# Data records start
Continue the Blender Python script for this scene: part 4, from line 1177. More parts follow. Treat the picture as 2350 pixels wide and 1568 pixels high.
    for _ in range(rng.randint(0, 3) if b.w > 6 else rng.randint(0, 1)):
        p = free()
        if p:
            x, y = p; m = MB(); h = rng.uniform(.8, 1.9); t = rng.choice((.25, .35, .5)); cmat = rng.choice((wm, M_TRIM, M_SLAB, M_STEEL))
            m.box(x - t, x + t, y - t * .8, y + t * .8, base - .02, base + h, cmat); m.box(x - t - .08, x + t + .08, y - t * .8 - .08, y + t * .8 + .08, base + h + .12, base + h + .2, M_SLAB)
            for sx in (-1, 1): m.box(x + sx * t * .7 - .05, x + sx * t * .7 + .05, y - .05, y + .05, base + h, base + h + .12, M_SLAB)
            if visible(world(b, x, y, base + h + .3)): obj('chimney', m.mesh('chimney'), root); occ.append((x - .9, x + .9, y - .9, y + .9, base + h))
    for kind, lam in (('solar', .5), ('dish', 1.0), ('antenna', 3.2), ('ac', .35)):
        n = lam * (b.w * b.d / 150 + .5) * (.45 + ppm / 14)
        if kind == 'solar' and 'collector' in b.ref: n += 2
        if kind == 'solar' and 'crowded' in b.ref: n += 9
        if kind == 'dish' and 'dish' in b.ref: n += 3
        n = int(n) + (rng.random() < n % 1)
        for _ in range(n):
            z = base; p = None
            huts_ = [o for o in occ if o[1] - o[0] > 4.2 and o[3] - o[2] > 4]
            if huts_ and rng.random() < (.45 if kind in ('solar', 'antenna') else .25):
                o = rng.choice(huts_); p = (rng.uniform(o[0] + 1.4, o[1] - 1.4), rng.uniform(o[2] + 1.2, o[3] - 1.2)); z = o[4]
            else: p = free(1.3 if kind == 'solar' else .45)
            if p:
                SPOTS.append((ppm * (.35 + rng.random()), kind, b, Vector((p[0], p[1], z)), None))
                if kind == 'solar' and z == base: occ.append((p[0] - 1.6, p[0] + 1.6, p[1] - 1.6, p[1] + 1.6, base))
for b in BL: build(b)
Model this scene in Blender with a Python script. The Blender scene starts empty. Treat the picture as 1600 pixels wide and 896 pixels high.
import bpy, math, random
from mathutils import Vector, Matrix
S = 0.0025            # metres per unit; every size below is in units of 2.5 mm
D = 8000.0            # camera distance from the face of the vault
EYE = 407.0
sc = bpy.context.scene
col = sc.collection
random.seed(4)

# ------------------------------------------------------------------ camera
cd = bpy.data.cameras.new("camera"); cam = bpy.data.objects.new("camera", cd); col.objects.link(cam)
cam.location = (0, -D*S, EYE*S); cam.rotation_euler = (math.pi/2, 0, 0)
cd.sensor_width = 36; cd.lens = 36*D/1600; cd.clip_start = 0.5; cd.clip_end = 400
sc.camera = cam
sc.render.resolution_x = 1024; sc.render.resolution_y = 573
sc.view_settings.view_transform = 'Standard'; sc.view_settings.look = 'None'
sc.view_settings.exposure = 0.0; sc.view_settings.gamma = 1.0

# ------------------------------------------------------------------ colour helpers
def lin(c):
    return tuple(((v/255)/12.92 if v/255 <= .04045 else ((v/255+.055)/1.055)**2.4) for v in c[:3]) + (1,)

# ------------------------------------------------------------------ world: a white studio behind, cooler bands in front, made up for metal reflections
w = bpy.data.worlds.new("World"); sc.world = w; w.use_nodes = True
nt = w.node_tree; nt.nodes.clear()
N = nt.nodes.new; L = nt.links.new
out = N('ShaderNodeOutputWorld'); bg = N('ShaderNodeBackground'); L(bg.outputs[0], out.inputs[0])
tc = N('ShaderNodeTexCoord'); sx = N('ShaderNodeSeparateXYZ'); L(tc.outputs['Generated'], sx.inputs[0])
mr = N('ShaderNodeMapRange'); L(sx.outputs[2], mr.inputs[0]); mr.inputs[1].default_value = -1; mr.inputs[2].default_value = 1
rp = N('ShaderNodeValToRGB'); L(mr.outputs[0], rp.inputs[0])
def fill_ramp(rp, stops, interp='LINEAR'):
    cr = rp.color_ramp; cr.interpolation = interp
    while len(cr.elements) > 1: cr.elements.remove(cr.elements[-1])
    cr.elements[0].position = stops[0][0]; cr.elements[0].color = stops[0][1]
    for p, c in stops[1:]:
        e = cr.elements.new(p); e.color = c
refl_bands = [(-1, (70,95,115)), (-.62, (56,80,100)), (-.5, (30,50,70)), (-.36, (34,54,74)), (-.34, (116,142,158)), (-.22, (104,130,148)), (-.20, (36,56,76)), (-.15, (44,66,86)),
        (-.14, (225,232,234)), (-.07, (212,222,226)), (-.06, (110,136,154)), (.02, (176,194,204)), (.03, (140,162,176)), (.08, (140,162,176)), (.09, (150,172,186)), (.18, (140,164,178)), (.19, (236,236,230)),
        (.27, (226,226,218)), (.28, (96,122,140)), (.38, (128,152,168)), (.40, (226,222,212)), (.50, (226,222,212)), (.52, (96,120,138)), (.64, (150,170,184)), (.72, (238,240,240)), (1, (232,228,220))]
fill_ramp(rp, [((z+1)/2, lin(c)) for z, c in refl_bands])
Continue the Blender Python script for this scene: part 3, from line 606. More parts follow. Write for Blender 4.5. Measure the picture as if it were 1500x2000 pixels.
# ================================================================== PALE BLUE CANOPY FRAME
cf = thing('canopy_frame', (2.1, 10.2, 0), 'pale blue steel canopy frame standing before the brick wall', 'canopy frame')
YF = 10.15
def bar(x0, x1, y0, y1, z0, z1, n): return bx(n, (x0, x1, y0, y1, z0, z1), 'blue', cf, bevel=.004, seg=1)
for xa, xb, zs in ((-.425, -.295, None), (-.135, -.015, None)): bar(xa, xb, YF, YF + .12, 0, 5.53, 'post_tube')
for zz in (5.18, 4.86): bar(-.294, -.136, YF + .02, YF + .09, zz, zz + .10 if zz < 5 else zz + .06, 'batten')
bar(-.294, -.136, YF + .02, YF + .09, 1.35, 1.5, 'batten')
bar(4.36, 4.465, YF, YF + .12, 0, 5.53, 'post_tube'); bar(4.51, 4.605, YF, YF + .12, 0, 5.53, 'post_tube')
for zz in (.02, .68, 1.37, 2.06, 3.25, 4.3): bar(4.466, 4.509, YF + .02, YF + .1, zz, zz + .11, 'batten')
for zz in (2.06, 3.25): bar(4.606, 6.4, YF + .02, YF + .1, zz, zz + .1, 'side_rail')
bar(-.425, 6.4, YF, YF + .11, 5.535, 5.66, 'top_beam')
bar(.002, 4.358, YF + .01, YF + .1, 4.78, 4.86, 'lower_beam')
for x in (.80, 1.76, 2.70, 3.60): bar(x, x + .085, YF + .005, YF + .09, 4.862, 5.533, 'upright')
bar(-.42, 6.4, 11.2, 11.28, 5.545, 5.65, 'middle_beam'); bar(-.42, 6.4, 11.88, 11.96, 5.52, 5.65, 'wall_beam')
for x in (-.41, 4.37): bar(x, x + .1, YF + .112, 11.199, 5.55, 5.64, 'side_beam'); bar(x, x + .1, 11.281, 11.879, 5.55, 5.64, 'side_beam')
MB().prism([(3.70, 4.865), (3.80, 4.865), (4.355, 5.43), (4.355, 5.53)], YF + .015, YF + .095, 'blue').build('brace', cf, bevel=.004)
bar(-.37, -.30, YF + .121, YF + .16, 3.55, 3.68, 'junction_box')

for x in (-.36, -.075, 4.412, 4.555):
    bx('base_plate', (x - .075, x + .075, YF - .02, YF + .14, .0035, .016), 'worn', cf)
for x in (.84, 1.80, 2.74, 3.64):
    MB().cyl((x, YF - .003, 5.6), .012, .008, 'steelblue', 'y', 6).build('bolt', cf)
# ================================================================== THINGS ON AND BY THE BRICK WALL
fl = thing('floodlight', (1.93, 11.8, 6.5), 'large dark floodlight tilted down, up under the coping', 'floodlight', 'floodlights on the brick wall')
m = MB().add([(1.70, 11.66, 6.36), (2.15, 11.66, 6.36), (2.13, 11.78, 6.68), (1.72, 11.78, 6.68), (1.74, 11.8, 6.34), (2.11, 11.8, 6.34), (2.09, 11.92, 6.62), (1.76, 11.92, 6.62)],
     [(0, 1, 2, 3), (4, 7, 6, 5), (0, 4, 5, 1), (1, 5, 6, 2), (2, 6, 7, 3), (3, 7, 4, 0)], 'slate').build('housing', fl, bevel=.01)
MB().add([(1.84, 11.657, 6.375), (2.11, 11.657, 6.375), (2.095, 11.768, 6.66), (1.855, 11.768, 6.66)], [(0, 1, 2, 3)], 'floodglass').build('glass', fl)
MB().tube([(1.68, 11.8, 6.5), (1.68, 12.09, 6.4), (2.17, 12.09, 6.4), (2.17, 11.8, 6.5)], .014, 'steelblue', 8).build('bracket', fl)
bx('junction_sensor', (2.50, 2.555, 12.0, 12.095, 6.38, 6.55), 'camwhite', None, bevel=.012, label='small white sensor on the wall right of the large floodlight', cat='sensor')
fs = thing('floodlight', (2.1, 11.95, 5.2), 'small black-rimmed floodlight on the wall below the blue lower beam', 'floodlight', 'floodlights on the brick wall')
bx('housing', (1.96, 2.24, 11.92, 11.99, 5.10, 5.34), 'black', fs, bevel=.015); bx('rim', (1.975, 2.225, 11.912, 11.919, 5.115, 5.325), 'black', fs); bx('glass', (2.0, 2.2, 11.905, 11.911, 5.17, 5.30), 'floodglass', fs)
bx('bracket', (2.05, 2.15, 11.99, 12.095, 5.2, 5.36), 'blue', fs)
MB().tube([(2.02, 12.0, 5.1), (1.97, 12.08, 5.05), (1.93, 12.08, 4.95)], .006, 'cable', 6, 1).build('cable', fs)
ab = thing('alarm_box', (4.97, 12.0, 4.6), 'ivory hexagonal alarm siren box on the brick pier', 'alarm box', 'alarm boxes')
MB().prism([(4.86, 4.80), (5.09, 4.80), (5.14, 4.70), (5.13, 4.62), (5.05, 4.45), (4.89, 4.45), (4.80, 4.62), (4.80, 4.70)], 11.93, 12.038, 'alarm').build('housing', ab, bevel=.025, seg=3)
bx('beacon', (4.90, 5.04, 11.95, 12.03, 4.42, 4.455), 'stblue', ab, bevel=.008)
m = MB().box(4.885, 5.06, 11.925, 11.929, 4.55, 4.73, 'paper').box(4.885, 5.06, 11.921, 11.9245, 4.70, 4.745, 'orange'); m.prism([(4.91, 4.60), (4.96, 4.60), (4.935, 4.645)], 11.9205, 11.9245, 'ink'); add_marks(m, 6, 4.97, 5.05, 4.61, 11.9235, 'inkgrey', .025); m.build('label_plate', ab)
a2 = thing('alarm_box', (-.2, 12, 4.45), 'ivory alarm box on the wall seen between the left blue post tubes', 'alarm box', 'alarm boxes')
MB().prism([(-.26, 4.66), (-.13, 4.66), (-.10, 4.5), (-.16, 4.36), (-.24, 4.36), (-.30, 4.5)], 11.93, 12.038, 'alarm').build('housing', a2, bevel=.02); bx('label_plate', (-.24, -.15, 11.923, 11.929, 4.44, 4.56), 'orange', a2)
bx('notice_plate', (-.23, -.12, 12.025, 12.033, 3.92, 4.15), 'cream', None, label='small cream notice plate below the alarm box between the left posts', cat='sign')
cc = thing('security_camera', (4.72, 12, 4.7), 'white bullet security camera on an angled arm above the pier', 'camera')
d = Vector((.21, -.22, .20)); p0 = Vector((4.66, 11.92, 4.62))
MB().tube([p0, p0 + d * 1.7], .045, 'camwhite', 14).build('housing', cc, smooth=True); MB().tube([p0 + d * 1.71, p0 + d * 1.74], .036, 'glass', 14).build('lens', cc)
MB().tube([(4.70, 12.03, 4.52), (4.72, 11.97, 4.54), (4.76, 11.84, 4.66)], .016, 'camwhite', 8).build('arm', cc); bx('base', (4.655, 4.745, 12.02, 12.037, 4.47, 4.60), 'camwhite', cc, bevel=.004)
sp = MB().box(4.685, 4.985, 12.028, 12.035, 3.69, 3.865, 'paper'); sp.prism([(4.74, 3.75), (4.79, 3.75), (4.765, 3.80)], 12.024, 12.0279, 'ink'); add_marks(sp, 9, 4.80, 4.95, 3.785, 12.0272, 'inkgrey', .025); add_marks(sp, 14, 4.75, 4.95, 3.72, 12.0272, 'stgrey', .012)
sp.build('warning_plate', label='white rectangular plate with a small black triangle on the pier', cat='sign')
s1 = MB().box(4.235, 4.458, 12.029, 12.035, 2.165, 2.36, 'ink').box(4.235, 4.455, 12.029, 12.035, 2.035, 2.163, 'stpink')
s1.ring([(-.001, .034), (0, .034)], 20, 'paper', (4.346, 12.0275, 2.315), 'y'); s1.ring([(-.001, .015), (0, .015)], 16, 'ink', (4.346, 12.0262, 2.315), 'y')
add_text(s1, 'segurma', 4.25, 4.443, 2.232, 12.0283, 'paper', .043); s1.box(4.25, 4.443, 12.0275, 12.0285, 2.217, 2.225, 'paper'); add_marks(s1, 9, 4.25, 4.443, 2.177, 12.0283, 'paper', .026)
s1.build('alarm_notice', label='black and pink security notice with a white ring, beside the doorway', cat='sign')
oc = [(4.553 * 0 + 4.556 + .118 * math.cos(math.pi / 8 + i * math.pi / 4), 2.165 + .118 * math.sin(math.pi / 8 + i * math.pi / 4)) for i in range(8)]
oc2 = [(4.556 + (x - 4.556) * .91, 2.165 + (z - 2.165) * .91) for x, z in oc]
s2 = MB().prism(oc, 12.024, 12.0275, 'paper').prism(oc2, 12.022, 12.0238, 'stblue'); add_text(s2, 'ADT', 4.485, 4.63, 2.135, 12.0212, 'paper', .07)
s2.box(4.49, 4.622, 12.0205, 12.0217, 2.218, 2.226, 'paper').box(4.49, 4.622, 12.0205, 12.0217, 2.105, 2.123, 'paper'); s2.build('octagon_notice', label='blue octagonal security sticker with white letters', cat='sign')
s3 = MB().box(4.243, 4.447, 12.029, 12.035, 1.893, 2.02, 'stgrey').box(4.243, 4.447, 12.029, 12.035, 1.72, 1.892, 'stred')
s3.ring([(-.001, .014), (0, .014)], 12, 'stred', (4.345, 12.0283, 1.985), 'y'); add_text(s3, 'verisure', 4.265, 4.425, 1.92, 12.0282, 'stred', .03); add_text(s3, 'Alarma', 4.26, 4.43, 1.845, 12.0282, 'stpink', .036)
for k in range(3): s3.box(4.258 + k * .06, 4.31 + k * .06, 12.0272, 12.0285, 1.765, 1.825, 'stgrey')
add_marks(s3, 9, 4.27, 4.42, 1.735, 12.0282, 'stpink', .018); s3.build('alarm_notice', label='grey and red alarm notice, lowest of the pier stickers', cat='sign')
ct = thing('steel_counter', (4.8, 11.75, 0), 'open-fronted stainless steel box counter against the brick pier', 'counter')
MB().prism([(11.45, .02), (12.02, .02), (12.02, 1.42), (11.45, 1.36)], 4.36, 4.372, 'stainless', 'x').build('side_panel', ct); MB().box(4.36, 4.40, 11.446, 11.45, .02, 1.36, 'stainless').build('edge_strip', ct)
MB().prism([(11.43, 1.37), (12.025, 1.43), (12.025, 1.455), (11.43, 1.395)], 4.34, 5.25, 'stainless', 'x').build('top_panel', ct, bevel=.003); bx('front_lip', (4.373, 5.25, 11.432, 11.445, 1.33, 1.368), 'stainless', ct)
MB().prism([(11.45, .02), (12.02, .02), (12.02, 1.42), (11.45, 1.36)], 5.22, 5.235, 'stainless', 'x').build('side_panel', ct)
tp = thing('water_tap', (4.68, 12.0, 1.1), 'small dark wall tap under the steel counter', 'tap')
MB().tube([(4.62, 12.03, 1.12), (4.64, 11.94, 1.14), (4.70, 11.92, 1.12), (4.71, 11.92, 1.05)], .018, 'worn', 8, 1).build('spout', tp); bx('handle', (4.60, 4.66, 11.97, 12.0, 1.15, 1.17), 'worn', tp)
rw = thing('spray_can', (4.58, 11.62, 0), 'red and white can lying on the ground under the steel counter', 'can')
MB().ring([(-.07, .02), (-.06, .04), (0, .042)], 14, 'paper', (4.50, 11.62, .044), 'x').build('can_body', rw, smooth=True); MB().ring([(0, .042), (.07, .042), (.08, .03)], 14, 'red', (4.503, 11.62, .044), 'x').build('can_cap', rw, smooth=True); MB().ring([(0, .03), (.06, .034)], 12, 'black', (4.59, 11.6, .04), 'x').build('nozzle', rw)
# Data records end
● **Set problem**
Your task is to quote exactly the lines beginning with the one that contains "Model this scene" and ending with the one that contains "return tuple(((v/255)/12.92 if", with nothing left out or added.

● **Output for this task**
Model this scene in Blender with a Python script. The Blender scene starts empty. Treat the picture as 1600 pixels wide and 896 pixels high.
import bpy, math, random
from mathutils import Vector, Matrix
S = 0.0025            # metres per unit; every size below is in units of 2.5 mm
D = 8000.0            # camera distance from the face of the vault
EYE = 407.0
sc = bpy.context.scene
col = sc.collection
random.seed(4)

# ------------------------------------------------------------------ camera
cd = bpy.data.cameras.new("camera"); cam = bpy.data.objects.new("camera", cd); col.objects.link(cam)
cam.location = (0, -D*S, EYE*S); cam.rotation_euler = (math.pi/2, 0, 0)
cd.sensor_width = 36; cd.lens = 36*D/1600; cd.clip_start = 0.5; cd.clip_end = 400
sc.camera = cam
sc.render.resolution_x = 1024; sc.render.resolution_y = 573
sc.view_settings.view_transform = 'Standard'; sc.view_settings.look = 'None'
sc.view_settings.exposure = 0.0; sc.view_settings.gamma = 1.0

# ------------------------------------------------------------------ colour helpers
def lin(c):
    return tuple(((v/255)/12.92 if v/255 <= .04045 else ((v/255+.055)/1.055)**2.4) for v in c[:3]) + (1,)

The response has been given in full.